- [Available data]
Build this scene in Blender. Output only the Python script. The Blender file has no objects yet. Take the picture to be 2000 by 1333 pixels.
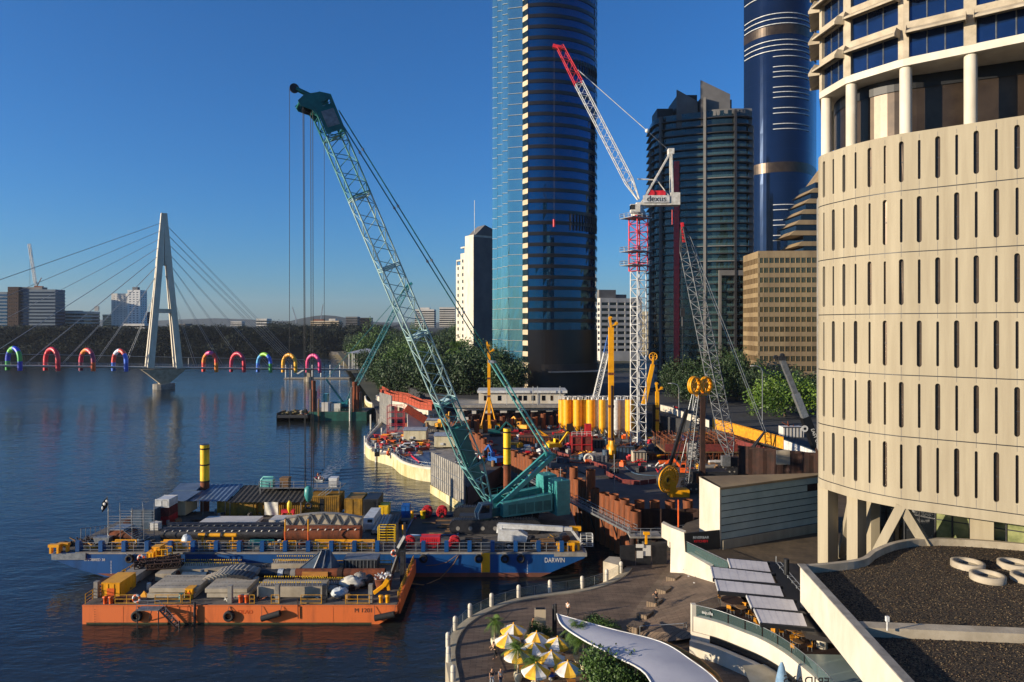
import bpy,math,random
from mathutils import Vector as V,Matrix
random.seed(7)
SC=bpy.context.scene
COL=SC.collection
R=math.radians
F,HZ,H=1333.0,636.0,37.0
# camera, sky, sun, exposure
_c=bpy.data.cameras.new('camera')
_c.sensor_width=36;_c.lens=36*F/2000;_c.shift_y=(HZ-666.5)/2000
_c.clip_start=1;_c.clip_end=30000
cam=bpy.data.objects.new('camera',_c);COL.objects.link(cam)
cam.location=(0,0,H);cam.rotation_euler=(R(90),0,0)
SC.camera=cam
SUN_EL,SUN_AZ=R(12),R(250)
wd=bpy.data.worlds.new('World');SC.world=wd;wd.use_nodes=True
_n=wd.node_tree.nodes
sky=_n.new('ShaderNodeTexSky');sky.sky_type='NISHITA';sky.sun_disc=False
sky.sun_elevation=SUN_EL;sky.sun_rotation=SUN_AZ
sky.air_density=1.15;sky.dust_density=0.25;sky.ozone_density=9.0;sky.altitude=0
wd.node_tree.links.new(sky.outputs[0],_n['Background'].inputs[0])
_n['Background'].inputs[1].default_value=0.115
_l=bpy.data.lights.new('sun','SUN');_l.energy=5.0;_l.angle=R(0.5);_l.color=(1,.86,.66)
sun=bpy.data.objects.new('sun',_l);COL.objects.link(sun)
_s=V((math.sin(SUN_AZ)*math.cos(SUN_EL),math.cos(SUN_AZ)*math.cos(SUN_EL),math.sin(SUN_EL)))
sun.rotation_euler=_s.to_track_quat('Z','Y').to_euler()
sun.location=(-200,-60,150)
SC.view_settings.view_transform='Standard';SC.view_settings.look='None'
SC.view_settings.exposure=0.6;SC.view_settings.gamma=1.0
SC.render.engine='CYCLES';SC.cycles.use_denoising=True
SC.cycles.max_bounces=8;SC.cycles.transparent_max_bounces=16
# helpers
def G(px,py,z=0.0):
 d=(H-z)*F/(py-HZ);return V(((px-1000)*d/F,d,z))
def A(px,py,d):return V(((px-1000)*d/F,d,H-(py-HZ)*d/F))
def hx(h):
 h=h.lstrip('#');o=[]
 for i in(0,2,4):
  c=int(h[i:i+2],16)/255;o.append(c/12.92 if c<=.04045 else((c+.055)/1.055)**2.4)
 return(*o,1)
MATS={}
def mat(name,a,b=None,rough=.6,metal=0.0,scale=.8,bump=0.0,stretch=(1,1,1),lo=.35,hi=.65,spec=.5,detail=6,emit=0,rnd=0.0,bscale=None):
 """weathered surface: two real colours of the thing mixed by noise"""
 m=bpy.data.materials.new(name);m.use_nodes=True
 nt=m.node_tree;N=nt.nodes;L=nt.links;P=N['Principled BSDF']
 A_=hx(a)if isinstance(a,str)else a
 B_=(hx(b)if isinstance(b,str)else b)if b else tuple(c*.72 for c in A_[:3])+(1,)
 tc=N.new('ShaderNodeTexCoord');mp=N.new('ShaderNodeMapping');mp.inputs['Scale'].default_value=stretch
 L.new(tc.outputs['Object'],mp.inputs[0])
 nz=N.new('ShaderNodeTexNoise');nz.inputs['Scale'].default_value=scale;nz.inputs['Detail'].default_value=detail
 nz.inputs['Roughness'].default_value=.65
 L.new(mp.outputs[0],nz.inputs['Vector'])
 mr=N.new('ShaderNodeMapRange');mr.inputs[1].default_value=lo;mr.inputs[2].default_value=hi
 L.new(nz.outputs[0],mr.inputs[0])
 mx=N.new('ShaderNodeMix');mx.data_type='RGBA';mx.inputs[6].default_value=A_;mx.inputs[7].default_value=B_
 L.new(mr.outputs[0],mx.inputs[0])
 out=mx.outputs[2]
 if rnd:
  oi=N.new('ShaderNodeObjectInfo');hs=N.new('ShaderNodeHueSaturation')
  m2=N.new('ShaderNodeMapRange');m2.inputs[3].default_value=1-rnd;m2.inputs[4].default_value=1+rnd
  L.new(oi.outputs['Random'],m2.inputs[0]);L.new(m2.outputs[0],hs.inputs['Value']);L.new(out,hs.inputs['Color']);out=hs.outputs[0]
 L.new(out,P.inputs['Base Color'])
 P.inputs['Roughness'].default_value=rough;P.inputs['Metallic'].default_value=metal
 P.inputs['Specular IOR Level'].default_value=spec
 if bump:
  nb=N.new('ShaderNodeTexNoise');nb.inputs['Scale'].default_value=bscale or scale*6;nb.inputs['Detail'].default_value=4
  L.new(mp.outputs[0],nb.inputs['Vector'])
  bp=N.new('ShaderNodeBump');bp.inputs['Strength'].default_value=1;bp.inputs['Distance'].default_value=bump
  L.new(nb.outputs[0],bp.inputs['Height']);L.new(bp.outputs[0],P.inputs['Normal'])
 if emit:
  P.inputs['Emission Color'].default_value=A_;P.inputs['Emission Strength'].default_value=emit
 MATS[name]=m;return m
def grid_mat(name,base,b2,line,cell,width,rough=.8,metal=0,axes='xy',offs=.5,bump=.003):
 """paving / panels: brick texture on object coordinates"""
 m=bpy.data.materials.new(name);m.use_nodes=True
 nt=m.node_tree;N=nt.nodes;L=nt.links;P=N['Principled BSDF']
 tc=N.new('ShaderNodeTexCoord');src=tc.outputs['Object']
 if axes!='xy':
  sp=N.new('ShaderNodeSeparateXYZ');cb=N.new('ShaderNodeCombineXYZ');L.new(src,sp.inputs[0])
  L.new(sp.outputs['XYZ'.index(axes[0].upper())],cb.inputs[0]);L.new(sp.outputs['XYZ'.index(axes[1].upper())],cb.inputs[1]);src=cb.outputs[0]
 br=N.new('ShaderNodeTexBrick');L.new(src,br.inputs[0]);br.offset=offs
 br.inputs['Color1'].default_value=hx(base);br.inputs['Color2'].default_value=hx(b2);br.inputs['Mortar'].default_value=hx(line)
 br.inputs['Scale'].default_value=1;br.inputs['Mortar Size'].default_value=width
 br.inputs['Brick Width'].default_value=cell[0];br.inputs['Row Height'].default_value=cell[1]
 nz=N.new('ShaderNodeTexNoise');nz.inputs['Scale'].default_value=.35;nz.inputs['Detail'].default_value=8;L.new(tc.outputs['Object'],nz.inputs[0])
 hs=N.new('ShaderNodeHueSaturation');mr=N.new('ShaderNodeMapRange');mr.inputs[1].default_value=.3;mr.inputs[2].default_value=.7
 mr.inputs[3].default_value=.65;mr.inputs[4].default_value=1.25
 L.new(nz.outputs[0],mr.inputs[0]);L.new(mr.outputs[0],hs.inputs['Value']);L.new(br.outputs[0],hs.inputs['Color']);L.new(hs.outputs[0],P.inputs['Base Color'])
 P.inputs['Roughness'].default_value=rough;P.inputs['Metallic'].default_value=metal
 MATS[name]=m;return m
def glass_clear(name,tint,alpha,rough=.05):
 m=bpy.data.materials.new(name);m.use_nodes=True
 P=m.node_tree.nodes['Principled BSDF'];P.inputs['Base Color'].default_value=hx(tint);P.inputs['Roughness'].default_value=rough
 P.inputs['Alpha'].default_value=alpha;P.inputs['Specular IOR Level'].default_value=.8
 MATS[name]=m;return m
def wmat(o):
 m=o.matrix_basis.copy()
 while o.parent:o=o.parent;m=o.matrix_basis@m
 return m
def frame_of(d,up=V((0,0,1))):
 d=V(d).normalized()
 if abs(d.dot(up))>.995:up=V((0,1,0))
 a=d.cross(up).normalized();b=a.cross(d).normalized();return a,b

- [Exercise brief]
All of the data above should be transcribed verbatim, with pictures omitted.

- [Complete response]
Build this scene in Blender. Output only the Python script. The Blender file has no objects yet. Take the picture to be 2000 by 1333 pixels.
import bpy,math,random
from mathutils import Vector as V,Matrix
random.seed(7)
SC=bpy.context.scene
COL=SC.collection
R=math.radians
F,HZ,H=1333.0,636.0,37.0
# camera, sky, sun, exposure
_c=bpy.data.cameras.new('camera')
_c.sensor_width=36;_c.lens=36*F/2000;_c.shift_y=(HZ-666.5)/2000
_c.clip_start=1;_c.clip_end=30000
cam=bpy.data.objects.new('camera',_c);COL.objects.link(cam)
cam.location=(0,0,H);cam.rotation_euler=(R(90),0,0)
SC.camera=cam
SUN_EL,SUN_AZ=R(12),R(250)
wd=bpy.data.worlds.new('World');SC.world=wd;wd.use_nodes=True
_n=wd.node_tree.nodes
sky=_n.new('ShaderNodeTexSky');sky.sky_type='NISHITA';sky.sun_disc=False
sky.sun_elevation=SUN_EL;sky.sun_rotation=SUN_AZ
sky.air_density=1.15;sky.dust_density=0.25;sky.ozone_density=9.0;sky.altitude=0
wd.node_tree.links.new(sky.outputs[0],_n['Background'].inputs[0])
_n['Background'].inputs[1].default_value=0.115
_l=bpy.data.lights.new('sun','SUN');_l.energy=5.0;_l.angle=R(0.5);_l.color=(1,.86,.66)
sun=bpy.data.objects.new('sun',_l);COL.objects.link(sun)
_s=V((math.sin(SUN_AZ)*math.cos(SUN_EL),math.cos(SUN_AZ)*math.cos(SUN_EL),math.sin(SUN_EL)))
sun.rotation_euler=_s.to_track_quat('Z','Y').to_euler()
sun.location=(-200,-60,150)
SC.view_settings.view_transform='Standard';SC.view_settings.look='None'
SC.view_settings.exposure=0.6;SC.view_settings.gamma=1.0
SC.render.engine='CYCLES';SC.cycles.use_denoising=True
SC.cycles.max_bounces=8;SC.cycles.transparent_max_bounces=16
# helpers
def G(px,py,z=0.0):
 d=(H-z)*F/(py-HZ);return V(((px-1000)*d/F,d,z))
def A(px,py,d):return V(((px-1000)*d/F,d,H-(py-HZ)*d/F))
def hx(h):
 h=h.lstrip('#');o=[]
 for i in(0,2,4):
  c=int(h[i:i+2],16)/255;o.append(c/12.92 if c<=.04045 else((c+.055)/1.055)**2.4)
 return(*o,1)
MATS={}
def mat(name,a,b=None,rough=.6,metal=0.0,scale=.8,bump=0.0,stretch=(1,1,1),lo=.35,hi=.65,spec=.5,detail=6,emit=0,rnd=0.0,bscale=None):
 """weathered surface: two real colours of the thing mixed by noise"""
 m=bpy.data.materials.new(name);m.use_nodes=True
 nt=m.node_tree;N=nt.nodes;L=nt.links;P=N['Principled BSDF']
 A_=hx(a)if isinstance(a,str)else a
 B_=(hx(b)if isinstance(b,str)else b)if b else tuple(c*.72 for c in A_[:3])+(1,)
 tc=N.new('ShaderNodeTexCoord');mp=N.new('ShaderNodeMapping');mp.inputs['Scale'].default_value=stretch
 L.new(tc.outputs['Object'],mp.inputs[0])
 nz=N.new('ShaderNodeTexNoise');nz.inputs['Scale'].default_value=scale;nz.inputs['Detail'].default_value=detail
 nz.inputs['Roughness'].default_value=.65
 L.new(mp.outputs[0],nz.inputs['Vector'])
 mr=N.new('ShaderNodeMapRange');mr.inputs[1].default_value=lo;mr.inputs[2].default_value=hi
 L.new(nz.outputs[0],mr.inputs[0])
 mx=N.new('ShaderNodeMix');mx.data_type='RGBA';mx.inputs[6].default_value=A_;mx.inputs[7].default_value=B_
 L.new(mr.outputs[0],mx.inputs[0])
 out=mx.outputs[2]
 if rnd:
  oi=N.new('ShaderNodeObjectInfo');hs=N.new('ShaderNodeHueSaturation')
  m2=N.new('ShaderNodeMapRange');m2.inputs[3].default_value=1-rnd;m2.inputs[4].default_value=1+rnd
  L.new(oi.outputs['Random'],m2.inputs[0]);L.new(m2.outputs[0],hs.inputs['Value']);L.new(out,hs.inputs['Color']);out=hs.outputs[0]
 L.new(out,P.inputs['Base Color'])
 P.inputs['Roughness'].default_value=rough;P.inputs['Metallic'].default_value=metal
 P.inputs['Specular IOR Level'].default_value=spec
 if bump:
  nb=N.new('ShaderNodeTexNoise');nb.inputs['Scale'].default_value=bscale or scale*6;nb.inputs['Detail'].default_value=4
  L.new(mp.outputs[0],nb.inputs['Vector'])
  bp=N.new('ShaderNodeBump');bp.inputs['Strength'].default_value=1;bp.inputs['Distance'].default_value=bump
  L.new(nb.outputs[0],bp.inputs['Height']);L.new(bp.outputs[0],P.inputs['Normal'])
 if emit:
  P.inputs['Emission Color'].default_value=A_;P.inputs['Emission Strength'].default_value=emit
 MATS[name]=m;return m
def grid_mat(name,base,b2,line,cell,width,rough=.8,metal=0,axes='xy',offs=.5,bump=.003):
 """paving / panels: brick texture on object coordinates"""
 m=bpy.data.materials.new(name);m.use_nodes=True
 nt=m.node_tree;N=nt.nodes;L=nt.links;P=N['Principled BSDF']
 tc=N.new('ShaderNodeTexCoord');src=tc.outputs['Object']
 if axes!='xy':
  sp=N.new('ShaderNodeSeparateXYZ');cb=N.new('ShaderNodeCombineXYZ');L.new(src,sp.inputs[0])
  L.new(sp.outputs['XYZ'.index(axes[0].upper())],cb.inputs[0]);L.new(sp.outputs['XYZ'.index(axes[1].upper())],cb.inputs[1]);src=cb.outputs[0]
 br=N.new('ShaderNodeTexBrick');L.new(src,br.inputs[0]);br.offset=offs
 br.inputs['Color1'].default_value=hx(base);br.inputs['Color2'].default_value=hx(b2);br.inputs['Mortar'].default_value=hx(line)
 br.inputs['Scale'].default_value=1;br.inputs['Mortar Size'].default_value=width
 br.inputs['Brick Width'].default_value=cell[0];br.inputs['Row Height'].default_value=cell[1]
 nz=N.new('ShaderNodeTexNoise');nz.inputs['Scale'].default_value=.35;nz.inputs['Detail'].default_value=8;L.new(tc.outputs['Object'],nz.inputs[0])
 hs=N.new('ShaderNodeHueSaturation');mr=N.new('ShaderNodeMapRange');mr.inputs[1].default_value=.3;mr.inputs[2].default_value=.7
 mr.inputs[3].default_value=.65;mr.inputs[4].default_value=1.25
 L.new(nz.outputs[0],mr.inputs[0]);L.new(mr.outputs[0],hs.inputs['Value']);L.new(br.outputs[0],hs.inputs['Color']);L.new(hs.outputs[0],P.inputs['Base Color'])
 P.inputs['Roughness'].default_value=rough;P.inputs['Metallic'].default_value=metal
 MATS[name]=m;return m
def glass_clear(name,tint,alpha,rough=.05):
 m=bpy.data.materials.new(name);m.use_nodes=True
 P=m.node_tree.nodes['Principled BSDF'];P.inputs['Base Color'].default_value=hx(tint);P.inputs['Roughness'].default_value=rough
 P.inputs['Alpha'].default_value=alpha;P.inputs['Specular IOR Level'].default_value=.8
 MATS[name]=m;return m
def wmat(o):
 m=o.matrix_basis.copy()
 while o.parent:o=o.parent;m=o.matrix_basis@m
 return m
def frame_of(d,up=V((0,0,1))):
 d=V(d).normalized()
 if abs(d.dot(up))>.995:up=V((0,1,0))
 a=d.cross(up).normalized();b=a.cross(d).normalized();return a,b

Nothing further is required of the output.